Es curioso notar la cantidad de deberes (y el profundo
sentido del deber) que tienen algunos de mis alumnos. El lenguaje en que los
expresan es el más fuerte posible: “no puedo asistir a la próxima clase, porque
tengo que jugar un partido de fútbol”, “no pude llegar a la prueba porque tuve
que viajar” y cosas por el estilo. Llama la atención que la imposibilidad moral
sea tan fuerte como una imposibilidad física. Kant, sin duda, estaría orgulloso
de ellos.
Parte de mis propios deberes es liberarlos, mostrarles que
lo que tienen que hacer no es tal. Son libres, o al menos, a partir de los
dieciocho años, bastante libres. No tienen que asistir a clases, ni deben
estudiar. Se supone que lo hacen porque quieren, pero es propio de la gente
joven no saber muy bien lo que quiere.
La primera revelación viene cuando se dan cuenta de que no
están obligados a ir a la universidad, ni a una universidad o carrera en
particular. Algunos se sienten obligados por las circunstancias, lo cual hace
desagradables sus estudios, pero poco a poco llegan a darse cuenta que esa
obligación es condicional: tienen que ir a clases porque quieren titularse, tienen
que titularse porque quieren ser profesionales y quieren que ser profesionales
porque prefieren eso a la alternativa. Es el momento en que empiezan a verse
como dueños de sus vidas.
El paso del “tengo que” o “debo” al “prefiero” o “quiero” es
particularmente importante.

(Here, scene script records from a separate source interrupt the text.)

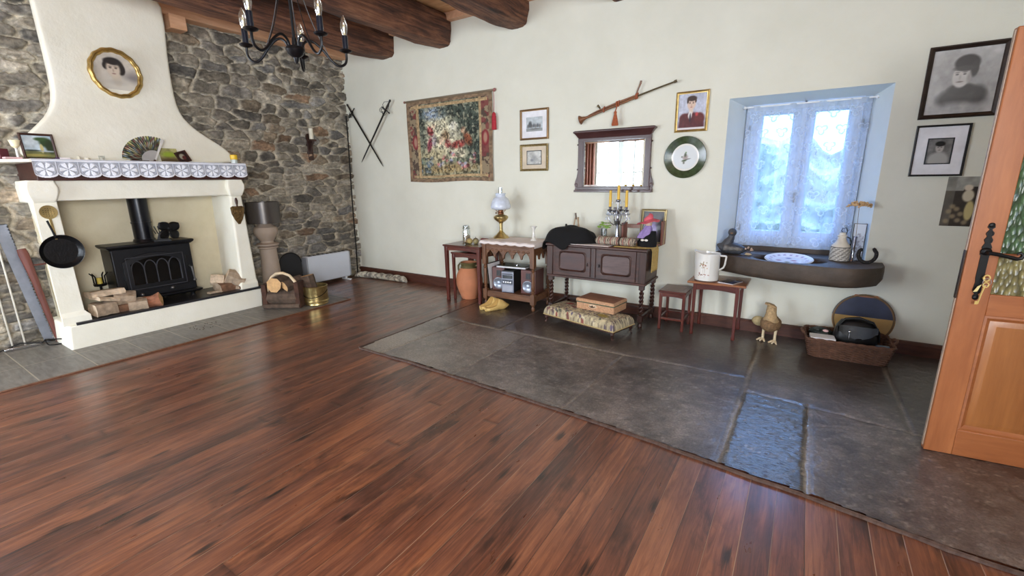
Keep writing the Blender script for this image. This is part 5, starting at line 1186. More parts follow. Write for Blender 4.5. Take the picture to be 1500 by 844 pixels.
# long horn over the mirror
t = thing('wooden_horn', 'long thin wooden horn tied with cord hanging slanted above the mirror', 'horn', (-2.13, WY-.045, 2.065)); t.rotation_euler = (0, R(-15.6), 0)
HB = wood('horn_brown', (96, 58, 36), (150, 98, 62), .4, (1.2, 12, 12)); 
b = MB(); b.tube([(0, 0, 0), (.012, 0, 0), (.03, 0, 0), (.07, 0, .0), (.2, 0, .0), (.6, 0, .0), (.62, 0, 0)], [.048, .040, .024, .013, .010, .010, .009], 14); b.build('lower_tube', HB, t)
b = MB(); b.tube([(.10, 0, .010), (.2, 0, .018), (.45, 0, .022), (.62, 0, .016), (.64, 0, .008)], [.006, .008, .009, .009, .007], 12); b.build('upper_tube', HB, t)
b = MB(); b.tube([(.6, 0, .008), (.8, 0, .006), (1.0, 0, .0)], [.009, .0075, .007], 10); b.cyl((.99, 0, 0), (1.015, 0, 0), .012, .013)
b.build('mouth_tube', M('dark_brass_tube', (92, 80, 56), .4, .6), t)
b = MB(); b.tube([(.24, -.0, .03), (.235, -.01, .05), (.225, -.012, .07)], [.008, .010, .012], 8); b.build('key_knob', M('dark_brass_tube'), t)
b = MB(); b.tube([(.62, 0, .015), (.65, 0, .06), (.69, 0, .11), (.70, 0, .13)], [.009, .008, .009, .010], 8); b.build('side_peg', HB, t)
b = MB()
for x in (.28, .42, .44, .62, .635): b.tube([(x+.010*cos(a), .018*sin(a), .010+.023*cos(a)) for a in [2*pi*k/14 for k in range(15)]], .006, 6)
b.build('cord_binding', M('orange_cord', (166, 92, 62), .9), t)
tt = MB(Matrix.Rotation(R(15.6), 4, 'Y') @ Matrix.Translation((.0, 0, 0)))
c0 = Vector((.42*cos(R(15.6)), -.03, .42*sin(R(15.6))))
tt.tube([tuple(c0+Vector((0, 0, .03))), tuple(c0+Vector((.006, 0, -.03))), tuple(c0+Vector((-.006, 0, -.06)))], .006, 6); tt.lathe([(.004, 0), (.016, -.015), (.013, -.035), (.017, -.045), (.036, -.13), (.034, -.145), (.001, -.14)], c=tuple(c0+Vector((-.005, 0, -.055))), n=16, sy=.5)
tt.build('tassel', M('rust_tassel', (158, 84, 52), .9, 0, .3, 50, .6, 90), t)

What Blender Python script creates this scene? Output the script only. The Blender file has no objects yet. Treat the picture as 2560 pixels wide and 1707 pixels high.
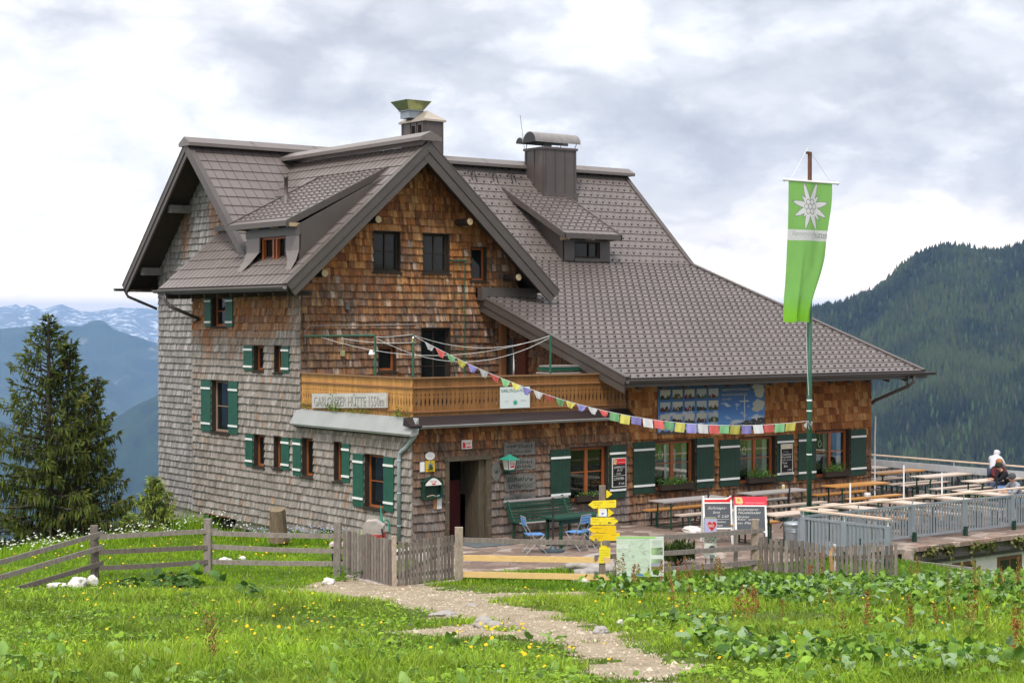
import bpy, math, random
import numpy as np
from mathutils import Vector, Matrix
random.seed(7); rng = np.random.default_rng(11)
R = math.radians
scene = bpy.context.scene

# ---------------------------------------------------------------- camera, light, sky
YAW, PITCH = 0.9201, 0.0111
cd = bpy.data.cameras.new('camera'); camo = bpy.data.objects.new('camera', cd); scene.collection.objects.link(camo)
cd.sensor_width = 36; cd.lens = 36*4212.7/2560; cd.clip_start = 0.5; cd.clip_end = 90000
CAM = Vector((-22.944, -34.145, 5.3)); camo.location = CAM
fwd = Vector((math.cos(YAW)*math.cos(PITCH), math.sin(YAW)*math.cos(PITCH), -math.sin(PITCH)))
camo.rotation_euler = fwd.to_track_quat('-Z', 'Y').to_euler()
scene.camera = camo
scene.view_settings.view_transform = 'Standard'; scene.view_settings.look = 'None'
scene.view_settings.exposure = 0.36; scene.view_settings.gamma = 1
scene.cycles.use_denoising = True
scene.cycles.max_bounces = 6; scene.cycles.volume_bounces = 0
scene.cycles.sample_clamp_indirect = 4

SUN_EL, SUN_AZ = R(57), R(222)          # azimuth as mathematical angle of the direction TO the sun (world X = 0)
sd = bpy.data.lights.new('sun', 'SUN'); so = bpy.data.objects.new('sun', sd); scene.collection.objects.link(so)
sd.energy = 2.6; sd.angle = R(12); sd.color = (1.0, 0.965, 0.91)
tosun = Vector((math.cos(SUN_AZ)*math.cos(SUN_EL), math.sin(SUN_AZ)*math.cos(SUN_EL), math.sin(SUN_EL)))
so.rotation_euler = tosun.to_track_quat('Z', 'Y').to_euler()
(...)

Implica pasar de ser un objeto que es gobernado la
necesidad de las fuerzas externas, a ser un sujeto que se gobierna a sí mismo.
Asumir la propia libertad también implica empezar a hacerse responsable, puesto
que uno es dueño los actos que van conformando la propia vida.
El querer, además, puede darse en distintos niveles. Puede
referirse al momento (quiero o no quiero estudiar, quiero o no quiero ver un
video), a un espacio de tiempo más largo
(quiero pasar el ramo) o a la vida como un todo (quiero ser una persona educada).
Esta idea no es algo inmediatamente digerible. El querer de un momento puede ir
contra lo que se quiere a largo plazo; libremente se puede hacer lo que en
realidad no se quiere. Limitarse, a su vez, puede ser liberador.
Esto no hace las cosas más fáciles, en ningún caso. Hace que
las excusas sean muy fuertes: “no quiero asistir a la próxima clase, porque quiero
jugar un partido de fútbol, porque prefiero no quedar mal con mis compañeros”.
Pero al menos hace que la realidad de las cosas y de la propia conducta sea más
clara, y que esa compleja palabra, “deber”, se devalúe un poco menos.